MATERIAL FOR THIS EXERCISE -
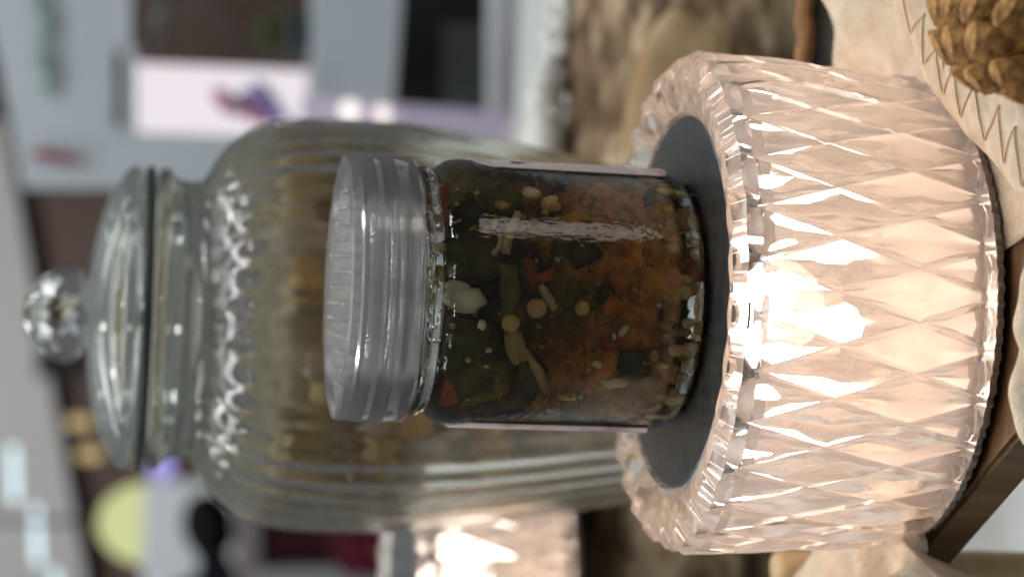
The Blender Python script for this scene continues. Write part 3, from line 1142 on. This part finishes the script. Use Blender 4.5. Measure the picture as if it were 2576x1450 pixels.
seg = 352
ztop = vz(640)
v1, f1 = revolve(prof, seg, cap=False, rfun=ribs)
cav = list(prof_in)
v2, f2 = revolve(cav, seg, cap=False)
n1 = len(v1)
fs = f1 + [tuple(i + n1 for i in f) for f in f2]
lastin = n1 + (len(cav) - 1) * seg
for k in range(seg):
    k2 = (k + 1) % seg
    fs.append((k, k2, lastin + k2, lastin + k))
me = fix(mesh('big_glass_body', v1 + v2, fs), True)
me.materials.append(M_big)
me.materials.append(M_fog)
zc_ = ztop - TABLE_Z
for p in me.polygons:                       # breath of condensation on the inside, above the brine
    c = p.center
    rin = bj_rin(c.z + TABLE_Z)
    if c.z > zc_ and math.hypot(c.x, c.y) < rin * 1.012:
        p.material_index = 1
obj('glass_body', me, None, big)
# lid: dome with a rim, hollow underneath
lp = [(0.0, vz(214)), (hr(60, 225), vz(216)), (hr(150, 225), vz(226)), (hr(230, 240), vz(240)), (hr(300, 262), vz(262)), (hr(345, 290), vz(290)), (hr(372, 312), vz(308)),
      (hr(381, 325), vz(322)), (hr(379, 335), vz(336)), (hr(366, 345), vz(346)), (hr(340, 345), vz(348)), (hr(318, 345), vz(346)),
      (hr(314, 372), vz(372)), (hr(296, 372), vz(374)), (hr(294, 340), vz(340)), (hr(312, 310), vz(306)), (hr(285, 280), vz(278)), (hr(218, 258), vz(254)), (hr(140, 246), vz(241)), (hr(60, 236), vz(233)), (0.0, vz(232))]
vs, fs = revolve([(r, z - TABLE_Z) for r, z in lp], 96, cap=False)
blid = obj('lid', fix(mesh('big_lid', vs, fs), True), M_lidglass, big)
kp = [(0.0, vz(57)), (hr(38, 60), vz(61)), (hr(72, 90), vz(80)), (hr(98, 110), vz(106)), (hr(118, 140), vz(140)), (hr(126, 170), vz(172)), (hr(116, 200), vz(200)),
      (hr(86, 215), vz(214)), (hr(72, 222), vz(222)), (0.0, vz(223))]


vs, fs = [], []
kn = 16
for i, (r, z) in enumerate(kp):
    for k in range(kn):
        t = 2 * PI * (k + 0.5 * (i % 2)) / kn
        vs.append((r * math.cos(t), r * math.sin(t), z - TABLE_Z))
for i in range(len(kp) - 1):
    for k in range(kn):
        k2 = (k + 1) % kn
        a, b = i * kn, (i + 1) * kn
        if i % 2 == 0:
            fs += [(a + k, a + k2, b + k), (a + k2, b + k2, b + k)]
        else:
            fs += [(a + k, a + k2, b + k2), (a + k, b + k2, b + k)]
obj('knob', fix(mesh('knob', vs, fs), False), M_big, blid)
vs, fs = [], []
for i in range(72):
    t = 2 * PI * i / 72
    for k in range(10):
        q = 2 * PI * k / 10
        rr = hr(360, 356) + 0.0030 * math.cos(q)
        vs.append((rr * math.cos(t), rr * math.sin(t), vz(365) - TABLE_Z + 0.0019 * math.sin(q)))
for i in range(72):
    for k in range(10):
        fs.append((i * 10 + k, ((i + 1) % 72) * 10 + k, ((i + 1) % 72) * 10 + (k + 1) % 10, i * 10 + (k + 1) % 10))
obj('seal', fix(mesh('seal', vs, fs), True), M_seal, big)

# its contents
cont = empty('pickled_fruit', (BJX, BJY, TABLE_Z + 0.012))
tag(cont, 'olive brown pickled pieces filling the large ribbed jar', 'pickle')
bz = TABLE_Z + 0.012


vs, fs = [], []
nz, nt_ = 40, 90
z_a, z_b = bz + 0.004, vz(668)
for i in range(nz + 1):
    z = z_a + (z_b - z_a) * i / nz
    for k in range(nt_):
        t = 2 * PI * k / nt_
        p = Vector((math.cos(t) * 3, math.sin(t) * 3, z * 45))
        r = (bj_rin(max(z, bz + .004)) - 0.0085) + 0.0045 * noise.noise(p) + 0.0022 * noise.noise(p * 2.7)
        vs.append((r * math.cos(t) * (0.8 if i == nz else 1), r * math.sin(t) * (0.8 if i == nz else 1), z - bz + 0.003 * noise.noise(p * 1.4)))
for i in range(nz):
    for k in range(nt_):
        k2 = (k + 1) % nt_
        fs.append((i * nt_ + k, i * nt_ + k2, (i + 1) * nt_ + k2, (i + 1) * nt_ + k))
fs.append(tuple(reversed(range(nt_))))
fs.append(tuple(nz * nt_ + k for k in range(nt_)))
obj('mash', fix(mesh('mash', vs, fs), True), M_mash, cont)
random.seed(14)
FB = [blob_mesh('fruit_%d' % i, i + 31, 2, 0.55, 1.5) for i in range(5)]
FMES = []
for me in FB:
    for mt in M_fruit:
        q = me.copy()
        q.materials.append(mt)
        FMES.append((q, mt))
placed = []
tries = 0
while len(placed) < 280 and tries < 14000:
    tries += 1
    z = random.uniform(max(bz + 0.03, vz(1750)), ztop - 0.016 + 0.008 * random.random())
    rr = bj_rin(z)
    s = random.uniform(0.0055, 0.0125)
    a = random.uniform(-PI - .4, 0.4)
    rad = (rr - s * 1.12) * (1 if random.random() < .7 else random.uniform(.3, .9))
    p = Vector((rad * math.cos(a), rad * math.sin(a), z - bz))
    if any((p - q).length < 0.62 * (s + t) for q, t in placed):
        continue
    placed.append((p, s))
    me, mt = random.choice(FMES)
    obj('fruit_piece', me, None, cont, loc=p, rot=(random.uniform(0, 6), random.uniform(0, 6), random.uniform(0, 6)), scale=(s, s * random.uniform(.6, .95), s * random.uniform(.7, 1.0)))

# ------------------------------------------------------------------ second crystal lamp on the log, left
p2 = pix(1385, 1475, 0.845)
crystal_lamp((p2.x, p2.y, p2.z), 'glowing crystal lamp on the bark log, cut off by the picture edge', R(1), LAMP_POWER * 0.7)

# ------------------------------------------------------------------ cloth, right and front
def grid_sheet(name, nx, ny, f, thick, mat, parent=None):
    vs, fs = [], []
    top = []
    for i in range(nx + 1):
        for j in range(ny + 1):
            vs.append(f(i / nx, j / ny))
    n0 = len(vs)
    vs += [(x, y, z - thick) for (x, y, z) in vs]
    w = ny + 1
    for i in range(nx):
        for j in range(ny):
            a = i * w + j
            fs.append((a, a + 1, a + w + 1, a + w))
            fs.append((n0 + a, n0 + a + w, n0 + a + w + 1, n0 + a + 1))
    for i in range(nx):
        for j in (0, ny):
            a, b = i * w + j, (i + 1) * w + j
            fs.append((a, b, n0 + b, n0 + a))
    for j in range(ny):
        for i in (0, nx):
            a, b = i * w + j, i * w + j + 1
            fs.append((a, b, n0 + b, n0 + a))
    return obj(name, fix(mesh(name, vs, fs), True), mat, parent)


def sst(a, b, x):
    t = max(0, min(1, (x - a) / (b - a)))
    return t * t * (3 - 2 * t)


def cloth_z(x, y):
    r = math.hypot(x, y)
    out = sst(0.062, 0.085, r)
    z = -0.0034
    z += out * (0.004 + 0.0075 * noise.noise(Vector((x * 26 + 3, y * 40, 1.3))) + 0.006 * noise.noise(Vector((x * 70 + y * 60, y * 25, 7))))
    z += out * 0.010 * sst(0.02, 0.05, y) * sst(0.03, 0.09, x)
    return max(z, -0.0034)


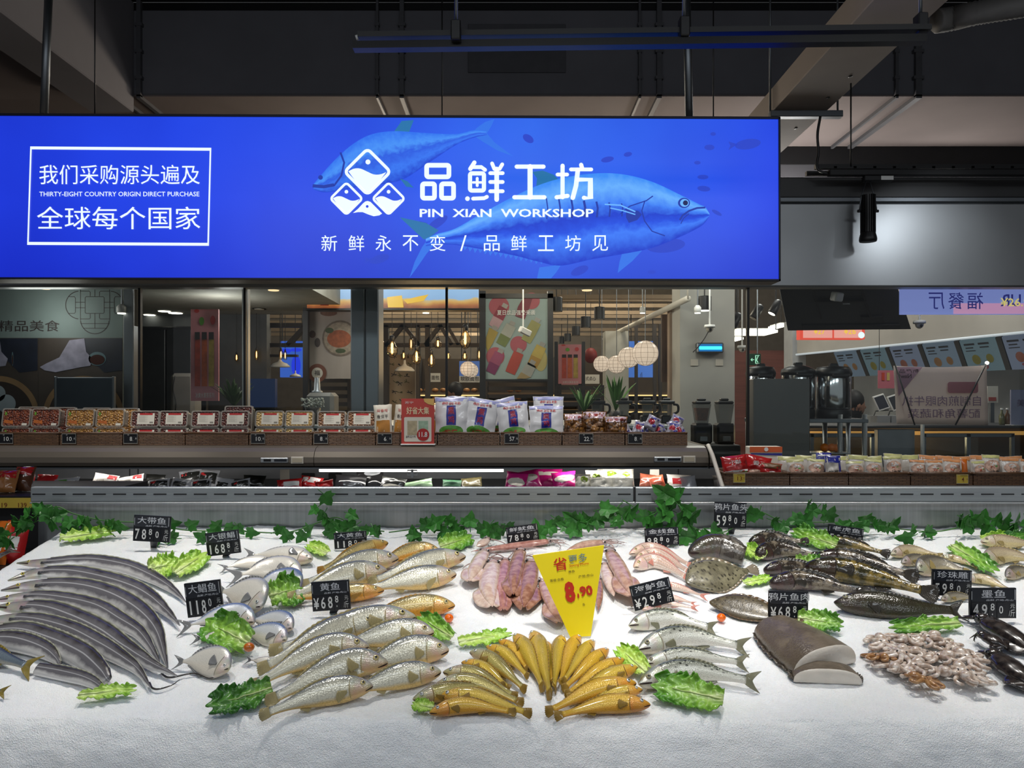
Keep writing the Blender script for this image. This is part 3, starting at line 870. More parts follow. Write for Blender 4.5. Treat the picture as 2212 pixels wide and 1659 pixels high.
# ---- dark food court in the middle
m_tan = mat('pipe_tan', '#8a7760', .7)
for k, py in enumerate((641, 647, 660, 675, 683, 696, 712, 722)):
 Dd = 8.8 + k * .5
 a, b = P(520, py, Dd), P(1470, py, Dd)
 MB().box(a.x, b.x, Dd, Dd + .06, a.z - .025, a.z + .025).build('ceiling_pipe', m_tan, None, False, '%s tan pipe along the food court ceiling, counted downwards' % ('topmost', 'second', 'third', 'fourth', 'fifth', 'sixth', 'seventh', 'lowest')[k], 'pipe', 'tan pipes along the food court ceiling')
t = thing('timber_truss', 'dark timber frame of posts and braces behind the hanging bulbs', 'wooden frame', Vector((-.9, 8.0, 0)))
D = 8.1
for (xa, ya, xb, yb, w) in ((500, 702, 1040, 702, 9), (500, 745, 1040, 745, 8), (500, 768, 640, 768, 5), (835, 745, 870, 702, 8), (870, 702, 905, 745, 8), (918, 745, 950, 702, 8), (950, 702, 976, 745, 8), (990, 745, 965, 702, 7), (620, 745, 660, 702, 9), (560, 745, 520, 702, 9)):
 a, b = P(xa, ya, D), P(xb, yb, D); n = Vector((-(b - a).z, 0, (b - a).x)).normalized() * w / F * D / 2
 MB().prism([a + n, b + n, b - n, a - n], (0, .09, 0)).build('brace' if ya != yb else 'beam', m_wood, t)
for px, w in ((575, 9), (833, 11), (902, 8), (923, 10)):
 a = P(px, 702, D); hw = w / F * D / 2
 MB().box(a.x - hw, a.x + hw, D, D + .09, 0, a.z).build('post', m_wood, t)
def cola_mat():
 m, nt, b = newmat('print_cola')
 tc = nd(nt, 'ShaderNodeTexCoord'); s = nd(nt, 'ShaderNodeSeparateXYZ'); nt.links.new(tc.outputs['Object'], s.inputs[0])
 nz = nd(nt, 'ShaderNodeTexNoise', Scale=5.0, Detail=6.0); nt.links.new(tc.outputs['Object'], nz.inputs['Vector'])
 mr = nd(nt, 'ShaderNodeMapRange'); mr.inputs[1].default_value = 0; mr.inputs[2].default_value = .21
 nt.links.new(s.outputs[2], mr.inputs[0])
 ma = nd(nt, 'ShaderNodeMath', operation='MULTIPLY_ADD'); ma.inputs[1].default_value = .45; ma.inputs[2].default_value = -.22
 nt.links.new(nz.outputs['Fac'], ma.inputs[0])
 ad = nd(nt, 'ShaderNodeMath', operation='ADD'); nt.links.new(mr.outputs[0], ad.inputs[0]); nt.links.new(ma.outputs[0], ad.inputs[1])
 r = ramp(nt, [(0, lin((96, 36, 14))), (.18, lin((176, 96, 44))), (.36, lin((226, 170, 84))), (.46, lin((214, 190, 140))), (.5, lin((150, 190, 236))), (1, lin((164, 206, 250)))])
 nt.links.new(ad.outputs[0], r.inputs[0]); nt.links.new(r.outputs[0], b.inputs['Emission Color'])
 b.inputs['Emission Strength'].default_value = .85; b.inputs['Base Color'].default_value = (.05, .05, .05, 1)
 return m
mc = cola_mat()
t = thing('menu_light_box', 'lit advertising box with ice and amber soda, high behind the steel column', 'light box', P(848, 668, 6.9))
pbox(663, 590, 1033, 667, 6.9, .1).build('lit_panel', mc, t)
pbox(660, 666, 1036, 670, 6.88, .14).build('edge', m_black, t)
cord(MB(), 680, 595, 6.95, .01).build('hanger', m_black, t); cord(MB(), 1020, 595, 6.95, .01).build('hanger', m_black, t)
poly(MB(), lambda x, y: P(x, y, 6.895), [(688, 600), (714, 600), (711, 640), (710, 660), (692, 660), (690, 640)]).build('glass_print', glow('print_cola_glass', (98, 30, 18), .8), t)
mb = MB()
for x, y in ((698, 632), (705, 645), (697, 652), (703, 622)): disc(mb, lambda X, Y: P(X, Y, 6.89), x, y, 5, 4)
mb.build('ice_print', glow('print_cola_ice', (190, 96, 40), .8), t)
mb = MB()
poly(mb, lambda x, y: P(x, y, 6.895), [(836, 642), (868, 638), (872, 664), (838, 664)]); poly(mb, lambda x, y: P(x, y, 6.893), [(872, 648), (905, 640), (926, 636), (915, 650), (880, 656)])
mb.build('ice_print', glow('print_ice_yellow', (232, 186, 70), .8), t)
t = board('food_poster', 'pale plank food poster with a plate of roast meat, left of the steel column', 'poster', 665, 670, 775, 818, 7.2, mat('poster_plank', '#9d938a', .6, var=.06, vscale=3, stretch=(6, 1, 1)), .03, legs=True)
fr = pixframe(7.2, .004)
for (x, y, rx, ry, c, nm, lf) in ((735, 731, 39, 39, '#6d5f52', 'plate_rim', .004), (735, 731, 35, 35, '#948674', 'plate_face', .006), (733, 732, 26, 19, '#8e4a26', 'meat', .008), (712, 714, 9, 6, '#3d4a2a', 'herb', .009), (736, 758, 11, 5, '#3d4a2a', 'herb', .009), (710, 676, 18, 7, '#6a4632', 'bowl', .005), (675, 722, 7, 8, '#4d3524', 'walnut', .005), (686, 740, 6, 10, '#3a302a', 'spoon', .005)):
 mb = MB(); disc(mb, pixframe(7.2, lf), x, y, rx if x + rx < 775 else 774 - x, ry, 28); mb.build(nm + '_print', mat('print_' + nm, c, .6, var=.25, vscale=30), t)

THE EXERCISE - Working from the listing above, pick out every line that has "Blender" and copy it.

SOLUTION FOR THIS EXERCISE -
The Blender Python script for this scene continues. Write part 3, from line 1142 on. This part finishes the script. Use Blender 4.5. Measure the picture as if it were 2576x1450 pixels.
Keep writing the Blender script for this image. This is part 3, starting at line 870. More parts follow. Write for Blender 4.5. Treat the picture as 2212 pixels wide and 1659 pixels high.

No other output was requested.